É sabido que Eisenstein arrebanha seus materiais para discussão mais a partir da poesia épica que da dramática; mais de Pushkin que de Chekov, de Milton que de Shakeaspeare. Tal nos faz retornar ao que foi dito anteriormente, que a novela rapidamente proporciona mais de si à dramatização do écran do que o drama. A verdade é, creio, que a história narrada não requer tantas desvirtuações para surgir na tela, porque não possui nenhum contexto próprio de espaço fixo, como o tem o palco; e uma das peculiaridades estéticas do sonho, à qual o filme recorre, é a natureza do seu espaço. Eventos de sonho são intervalos - muitas vêzes intensamente em conexão com o espaço - espaciais, estradas sem fim, gargantas sem fundo, coisas demasiado altas, demasiado perto, demasiado longe - mas não se orientam dentro de nenhum espaço total.
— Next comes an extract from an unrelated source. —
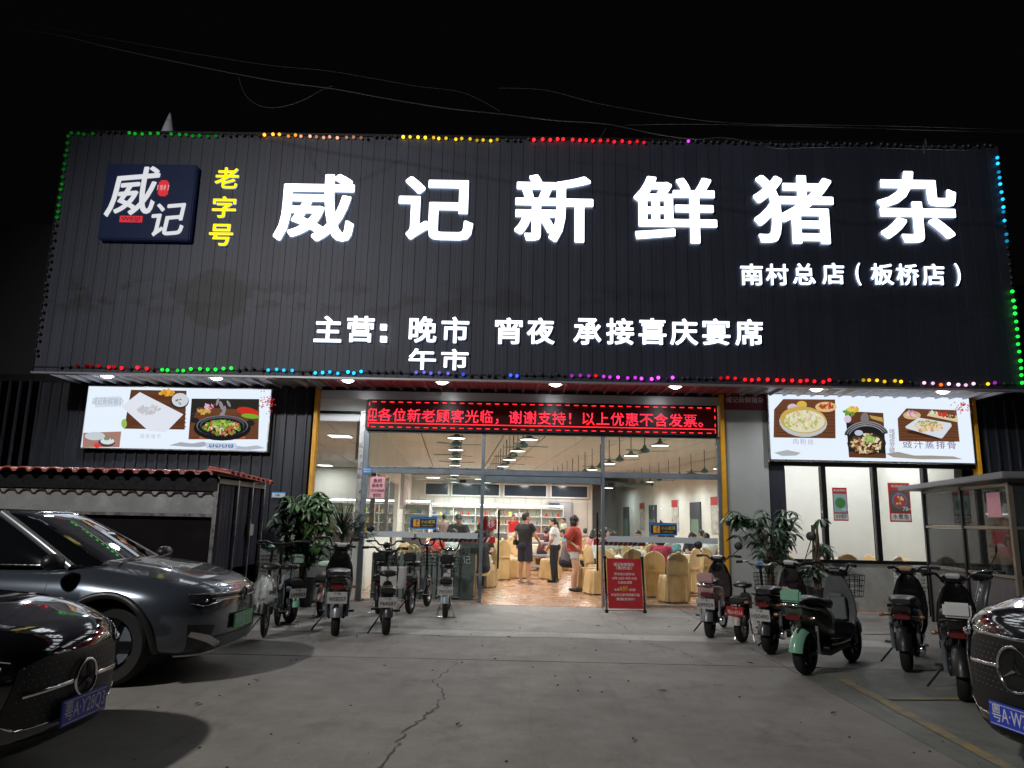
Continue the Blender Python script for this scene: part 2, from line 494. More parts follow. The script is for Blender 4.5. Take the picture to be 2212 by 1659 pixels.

O mesmo se aplica ao filme e o difere, apesar de seu caráter visual, das artes plásticas: o seu espaço móvel. É sempre uma ilusão secundária.
A relação - num modo bem similar, de fato - entre o cinema e o sonho tem sido notada por várias pessoas, às vêzes por razões artísticas, outras não. R. E. Jones reparou sua liberdade não apenas da restringência espacial, mas também da temporal. "O filme", disse, "são nossos pensamentos tornados visíveis e audíveis. Êles fluem numa veloz sucessão de imagens, precisamente como os nossos pensamentos, e sua velocidade, com seus "flash-backs" - qual súbitos retornos a tona de jatos da memória - e sua transição abrupta de um assunto a outro, se aproxima muito estreitamente da velocidade de nosso pensamento. Possuem o ritmo da corrente do pensamento e a mesma habilidade maleável de se mover para frente ou para trás no espaço ou no tempo... Projeta o pensamento puro, o sonho puro, a vida interior pura".
A "realidade sonhada" pode mover-se na tela para diante e para trás porque, na verdade, se trata de um presente virtual - ubíquo e eterno. A ação do drama segue inexoravelmente para a frente porque cria um futuro, um destino; o processo do sonho é um infindável agora.

(1) ...o espectador é conduzido através de um ato criador, no qual sua individualidade não fica subordinada à do autor, mas é descerrada mediante o processo de fusão com a intenção do autor, tal como a individualidade de um grande ator se conjuga com a de um grande dramaturgo, na criação de uma clássica imagem cênica. De fato, todo espectador... cria uma imagem, de acordo com a orientação representativa sugerida pelo autor, levando-o à compreensão e experiência de seu tema. Essa é a mesma linguagem que foi planejada e criada pelo artista, porém ela é, ao mesmo tempo, criada também pelo próprio espectador, - ''Film Sense".